(Scene modeling code data)

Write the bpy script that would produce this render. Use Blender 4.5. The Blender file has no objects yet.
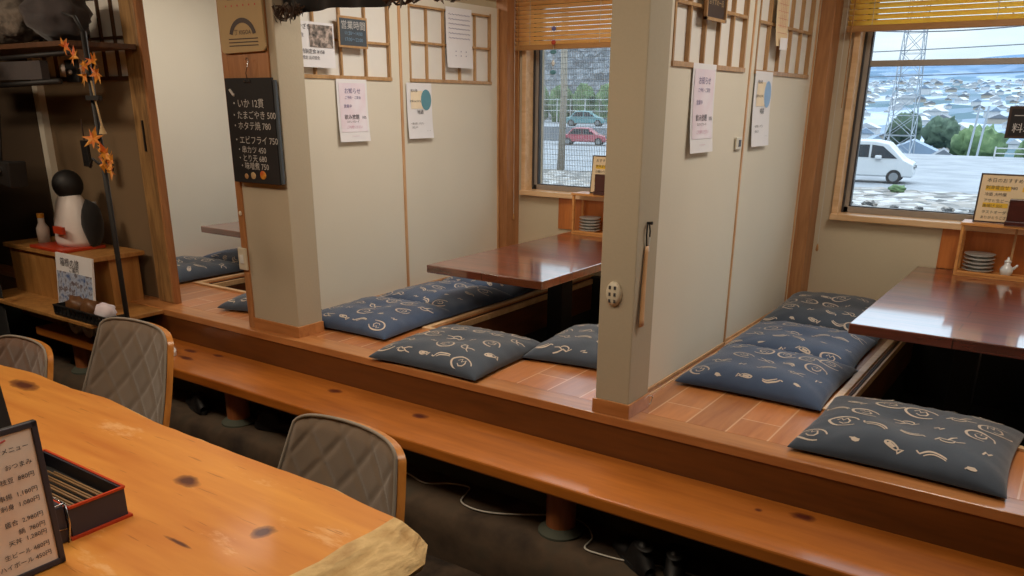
import bpy, math, random
from mathutils import Vector, Matrix, noise
PI = math.pi
random.seed(7)
col = bpy.context.scene.collection
sc = bpy.context.scene
sc.view_settings.view_transform = 'Standard'
sc.view_settings.look = 'None'

# ------------------------------------------------------------------ materials
def new_mat(name):
    m = bpy.data.materials.new(name); m.use_nodes = True
    nt = m.node_tree; b = nt.nodes['Principled BSDF']
    return m, nt, b
def lin(c):
    return tuple((x/12.92 if x <= .04045 else ((x+.055)/1.055)**2.4) for x in c)
def rgb(r, g, b): return lin((r/255, g/255, b/255)) + (1,)
def flat(name, c, rough=.6, metal=0, spec=.5, emit=0, noise_amt=.12, nscale=18, alpha=1, coat=0, trans=0):
    m, nt, b = new_mat(name)
    b.inputs['Roughness'].default_value = rough; b.inputs['Metallic'].default_value = metal
    b.inputs['Specular IOR Level'].default_value = spec
    b.inputs['Coat Weight'].default_value = coat; b.inputs['Coat Roughness'].default_value = .08
    tc = nt.nodes.new('ShaderNodeTexCoord'); n = nt.nodes.new('ShaderNodeTexNoise'); n.inputs['Scale'].default_value = nscale
    n.inputs['Detail'].default_value = 4
    nt.links.new(tc.outputs['Object'], n.inputs['Vector'])
    mx = nt.nodes.new('ShaderNodeMix'); mx.data_type = 'RGBA'
    d = 1-noise_amt; u = 1+noise_amt
    mx.inputs[6].default_value = (c[0]*d, c[1]*d, c[2]*d, 1); mx.inputs[7].default_value = (min(1,c[0]*u), min(1,c[1]*u), min(1,c[2]*u), 1)
    nt.links.new(n.outputs['Fac'], mx.inputs[0]); nt.links.new(mx.outputs[2], b.inputs['Base Color'])
    if emit: b.inputs['Emission Color'].default_value = c; b.inputs['Emission Strength'].default_value = emit
    if trans: b.inputs['Transmission Weight'].default_value = trans
    return m
def bump(nt, b, src, strength=.2, dist=.01):
    bp = nt.nodes.new('ShaderNodeBump'); bp.inputs['Strength'].default_value = strength; bp.inputs['Distance'].default_value = dist
    nt.links.new(src, bp.inputs['Height']); nt.links.new(bp.outputs[0], b.inputs['Normal'])
def wood(name, c1, c2, axis='x', scale=3.0, rough=.35, coat=.3, grain=1.0, knots=(), knotc=None, planks=None, bumpy=.08, coat_r=.12, coat_ior=1.5, worn=False):
    m, nt, b = new_mat(name); L = nt.links.new
    tc = nt.nodes.new('ShaderNodeTexCoord'); mp = nt.nodes.new('ShaderNodeMapping')
    s = {'x': (.12, 1, 1), 'y': (1, .12, 1), 'z': (1, 1, .12)}[axis]
    mp.inputs['Scale'].default_value = [v*scale*4 for v in s]
    L(tc.outputs['Object'], mp.inputs['Vector'])
    vec = mp.outputs[0]
    n1 = nt.nodes.new('ShaderNodeTexNoise'); n1.inputs['Scale'].default_value = 1.0; n1.inputs['Detail'].default_value = 5; n1.inputs['Distortion'].default_value = 1.2
    L(vec, n1.inputs['Vector'])
    n2 = nt.nodes.new('ShaderNodeTexNoise'); n2.inputs['Scale'].default_value = 7; n2.inputs['Detail'].default_value = 3
    L(vec, n2.inputs['Vector'])
    w = nt.nodes.new('ShaderNodeMath'); w.operation = 'MULTIPLY_ADD'; L(n2.outputs['Fac'], w.inputs[0]); w.inputs[1].default_value = .45*grain; L(n1.outputs['Fac'], w.inputs[2])
    cr = nt.nodes.new('ShaderNodeValToRGB'); cr.color_ramp.elements[0].position = .45; cr.color_ramp.elements[1].position = .95
    cr.color_ramp.elements[0].color = c2; cr.color_ramp.elements[1].color = c1
    L(w.outputs[0], cr.inputs[0]); out = cr.outputs[0]
    if planks:      # (size along, size across): per-board tone and seams of the given colour
        bt = nt.nodes.new('ShaderNodeTexBrick'); bt.offset = .5
        bt.inputs['Scale'].default_value = 1; bt.inputs['Brick Width'].default_value = planks[0]; bt.inputs['Row Height'].default_value = planks[1]
        bt.inputs['Mortar Size'].default_value = .0035; bt.inputs['Mortar Smooth'].default_value = .2; bt.inputs['Bias'].default_value = 0
        bt.inputs['Color1'].default_value = (.82,.82,.82,1); bt.inputs['Color2'].default_value = (1.14,1.12,1.1,1); bt.inputs['Mortar'].default_value = (1,1,1,1)
        mp2 = nt.nodes.new('ShaderNodeMapping'); mp2.inputs['Rotation'].default_value = (0,0,planks[2]); L(tc.outputs['Object'], mp2.inputs['Vector']); L(mp2.outputs[0], bt.inputs['Vector'])
        mu = nt.nodes.new('ShaderNodeMix'); mu.data_type = 'RGBA'; mu.blend_type = 'MULTIPLY'; mu.inputs[0].default_value = 1
        L(out, mu.inputs[6]); L(bt.outputs['Color'], mu.inputs[7])
        ms = nt.nodes.new('ShaderNodeMix'); ms.data_type = 'RGBA'; sf = nt.nodes.new('ShaderNodeMath'); sf.operation = 'MULTIPLY'; sf.inputs[1].default_value = .75
        L(bt.outputs['Fac'], sf.inputs[0]); L(sf.outputs[0], ms.inputs[0]); L(mu.outputs[2], ms.inputs[6]); ms.inputs[7].default_value = planks[3]; out = ms.outputs[2]
    for (kx, ky, sx, sy) in knots:
        sb = nt.nodes.new('ShaderNodeVectorMath'); sb.operation = 'SUBTRACT'; L(tc.outputs['Object'], sb.inputs[0]); sb.inputs[1].default_value = (kx, ky, 0)
        ml = nt.nodes.new('ShaderNodeVectorMath'); ml.operation = 'MULTIPLY'; L(sb.outputs[0], ml.inputs[0]); ml.inputs[1].default_value = (1/sx, 1/sy, 0)
        ns = nt.nodes.new('ShaderNodeTexNoise'); ns.inputs['Scale'].default_value = 30; L(tc.outputs['Object'], ns.inputs['Vector'])
        ln = nt.nodes.new('ShaderNodeVectorMath'); ln.operation = 'LENGTH'; L(ml.outputs[0], ln.inputs[0])
        ad = nt.nodes.new('ShaderNodeMath'); ad.operation = 'MULTIPLY_ADD'; L(ns.outputs['Fac'], ad.inputs[0]); ad.inputs[1].default_value = .9; L(ln.outputs['Value'], ad.inputs[2])
        kr = nt.nodes.new('ShaderNodeValToRGB'); kr.color_ramp.elements[0].position = .55; kr.color_ramp.elements[0].color = (1,1,1,1)
        kr.color_ramp.elements[1].position = 1.0; kr.color_ramp.elements[1].color = (0,0,0,1)
        kr.color_ramp.elements.new(.85).color = (.55,.55,.55,1)
        sc1 = nt.nodes.new('ShaderNodeMath'); sc1.operation = 'MULTIPLY'; L(ad.outputs[0], sc1.inputs[0]); sc1.inputs[1].default_value = .6
        L(sc1.outputs[0], kr.inputs[0])
        mk = nt.nodes.new('ShaderNodeMix'); mk.data_type = 'RGBA'; L(kr.outputs[0], mk.inputs[0]); L(out, mk.inputs[6]); mk.inputs[7].default_value = knotc or rgb(60,20,10)
        out = mk.outputs[2]
    if worn:
        mw_ = nt.nodes.new('ShaderNodeMapping'); mw_.inputs['Scale'].default_value = (2.2,6,4); mw_.inputs['Rotation'].default_value = (0,0,.25); L(tc.outputs['Object'], mw_.inputs['Vector'])
        nw = nt.nodes.new('ShaderNodeTexNoise'); nw.inputs['Scale'].default_value = 1.4; nw.inputs['Detail'].default_value = 8; nw.inputs['Roughness'].default_value = .65; L(mw_.outputs[0], nw.inputs['Vector'])
        rw = nt.nodes.new('ShaderNodeValToRGB'); rw.color_ramp.elements[0].position = .60; rw.color_ramp.elements[1].position = .68; rw.color_ramp.elements[1].color = (.6,.6,.6,1); L(nw.outputs['Fac'], rw.inputs[0])
        xw = nt.nodes.new('ShaderNodeMix'); xw.data_type = 'RGBA'; L(rw.outputs[0], xw.inputs[0]); L(out, xw.inputs[6]); xw.inputs[7].default_value = rgb(236,186,130); out = xw.outputs[2]
        # fine dark scratches along the grain
        mw2 = nt.nodes.new('ShaderNodeMapping'); mw2.inputs['Scale'].default_value = (7,90,4); mw2.inputs['Rotation'].default_value = (0,0,.06); L(tc.outputs['Object'], mw2.inputs['Vector'])
        nx = nt.nodes.new('ShaderNodeTexNoise'); nx.inputs['Scale'].default_value = 1; nx.inputs['Detail'].default_value = 3; L(mw2.outputs[0], nx.inputs['Vector'])
        rx = nt.nodes.new('ShaderNodeValToRGB'); rx.color_ramp.elements[0].position = .66; rx.color_ramp.elements[1].position = .72; rx.color_ramp.elements[1].color = (.55,.55,.55,1); L(nx.outputs['Fac'], rx.inputs[0])
        xx = nt.nodes.new('ShaderNodeMix'); xx.data_type = 'RGBA'; L(rx.outputs[0], xx.inputs[0]); L(out, xx.inputs[6]); xx.inputs[7].default_value = rgb(150,84,30); out = xx.outputs[2]
    L(out, b.inputs['Base Color'])
    b.inputs['Roughness'].default_value = rough; b.inputs['Coat Weight'].default_value = coat; b.inputs['Coat Roughness'].default_value = coat_r; b.inputs['Coat IOR'].default_value = coat_ior
    bump(nt, b, w.outputs[0], bumpy, .004)
    return m
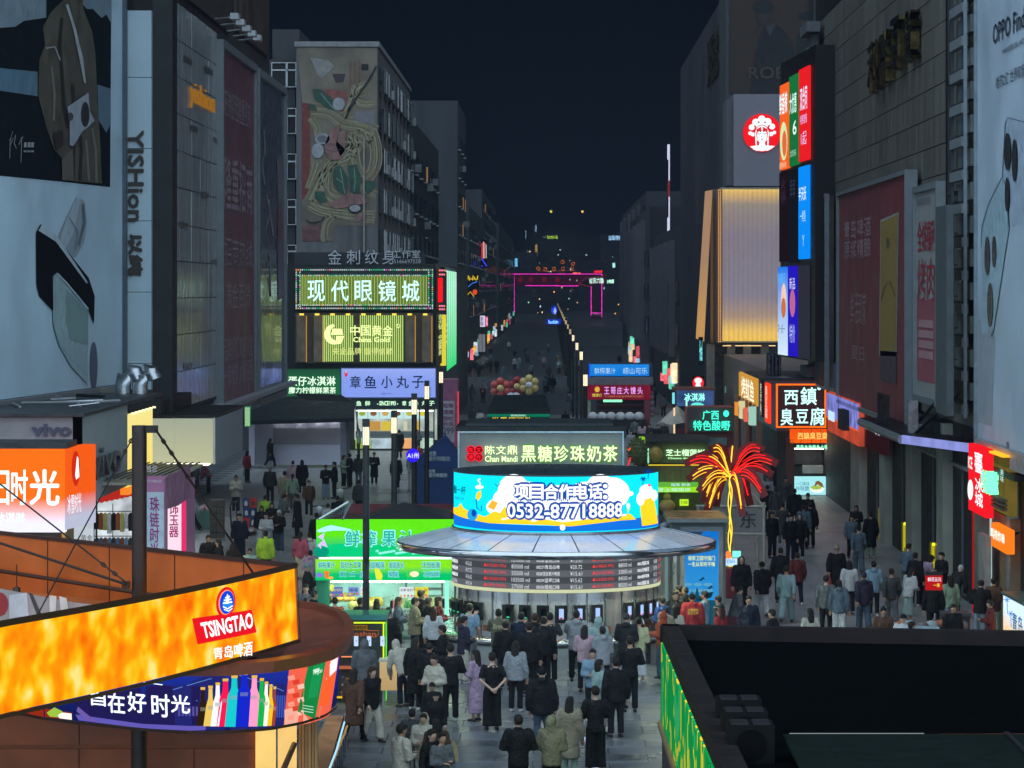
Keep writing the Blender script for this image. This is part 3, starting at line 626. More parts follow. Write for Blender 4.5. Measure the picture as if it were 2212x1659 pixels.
b.text(pS1,"起始于1993",824,848,846,852,.18,nv); b.text(pS1,"章鱼小丸子",928,836,932,856,.18,nv,col_=True); b.disc(pS1,748,807,3.5,7,.18,em((225,60,90),.9,False)); b.disc(pS1,748,803,1.6,3,.2,em((200,210,250),.9,False)); part(s4,"lettering",b)
s5 = thing("octopus_ball_shop","open lit snack shop with menu boards and counter under the pale blue sign","shop",(-8.9,YS+1,0))
b = MB(); b.pbox(pS1,765,862,941,884,-.4,.1,pm((.015,.03,.03),.5)); part(s5,"fascia",b)
b = MB()
for tx,a,c in (("鱼",770,781),("鲜",789,800),("- SINCE1993 -",815,860),("章",869,878),("鱼",883,893),("小",899,904),("丸",911,921),("子",925,939)): b.text(pS1,tx,a,866,c,876,.15,em((205,255,210),1.2,False),bold=.03)
part(s5,"lettering",b)
pI = front(770,880,940,985,YS+2.2)
b = MB(); b.pbox(pI,766,884,944,950,-.1,0,em((200,215,205),.75,noise=.35)); b.pbox(pI,772,885,938,886,1.2,1.4,em((235,255,240),10)); part(s5,"lit_back_wall",b)
for i,(a,c) in enumerate(((772,794),(796,819),(821,845),(847,871),(873,897),(899,925))):
    b = MB(); b.pbox(pI,a,887,c,904,.2,.3,em((195,235,235),.95)); b.disc(pI,(a+c)/2,893,7,5,.32,em([(170,190,60),(150,100,50),(225,180,90),(120,80,50),(210,200,60),(240,220,40)][i],.8,False)); part(s5,"menu_board",b)
for a,c,cc in ((798,822,(225,170,80)),(824,850,(250,220,70)),(872,880,(235,235,200)),(893,905,(230,190,60))):
    b = MB(); b.pbox(pI,a,910,c,930,.05,.1,em(cc,.7)); part(s5,"food_poster",b)
pCt = front(770,925,935,970,YS+1.2)
b = MB(); b.pbox(pCt,768,932,938,946,-.8,0,pm((.18,.2,.2),.4)); part(s5,"counter_top",b)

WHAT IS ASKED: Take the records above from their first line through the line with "sc.view_settings.look = 'None'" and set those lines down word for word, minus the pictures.

EXERCISE RESPONSE:
Write the bpy script that would produce this render. Use Blender 4.5. The Blender file has no objects yet.
import bpy, math, random
from mathutils import Vector, Matrix, noise
PI = math.pi
random.seed(7)
col = bpy.context.scene.collection
sc = bpy.context.scene
sc.view_settings.view_transform = 'Standard'
sc.view_settings.look = 'None'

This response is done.